9/10
Ignorant Amies
14 May 2006
Warning: Spoilers
Along with The Big Knife this is just about the best film adaptation of a Cliff Odets play we have and it's a great pity that the original play is almost never revived these days. Odets took his title from Matthew Arnold's poem Dover Beach, a place 'where ignorant armies clash by night' and it's possible that some over-educated movie executive (if that's not a contradiction in terms) seized on this as a reason to shift the locale from Odets' New York to the fishing village portrayed here.
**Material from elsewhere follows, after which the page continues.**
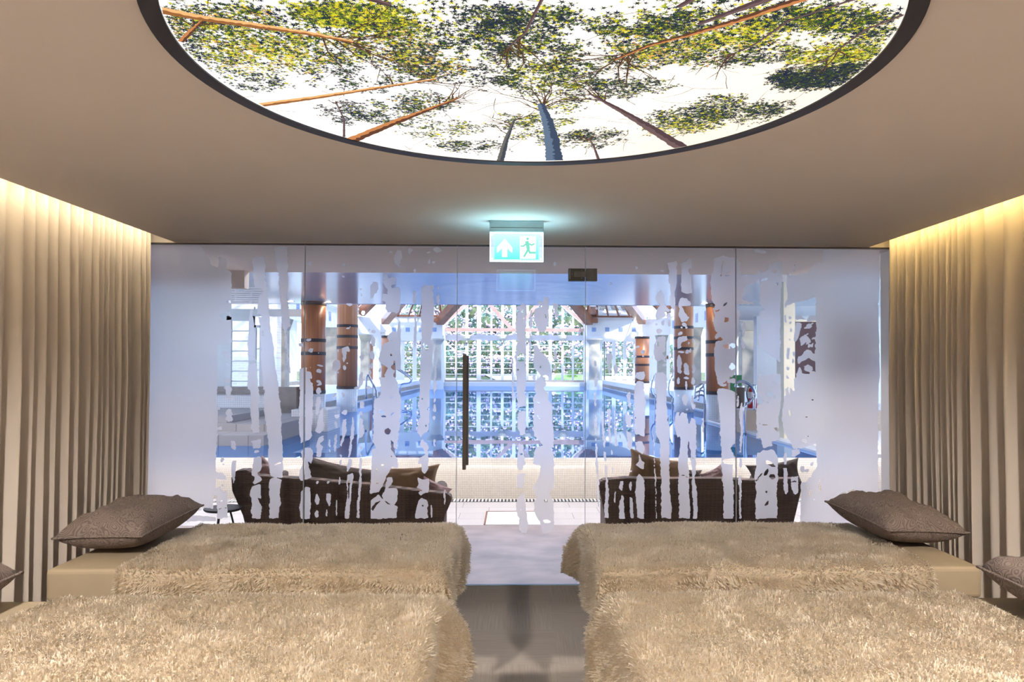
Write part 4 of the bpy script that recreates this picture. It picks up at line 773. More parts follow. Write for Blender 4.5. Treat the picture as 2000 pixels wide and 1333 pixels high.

Writer mavens will revel in Odets raw, visceral dialogue, one of his trademarks and actors who love dialogue - and not all of them do, witness Gary Cooper; yep, you got it in one - relish getting their teeth into Odets. Stanwyck and Ryan might have been born to fling white-hot chunks of Odets at each other but even Paul Douglas makes it work for him. In a film of standout performances J. Carroll Naish steals every scene he's in and even those he isn't in that aren't nailed down, surely the benchmark of a great film. Even the slightly wooden Keith Andes and the tyro Marilyn Monroe come out of this smelling of roses courtesy of Stanwck, Ryan, Douglas and, leave us not forget, Clifford Odets. This is one of the great ones.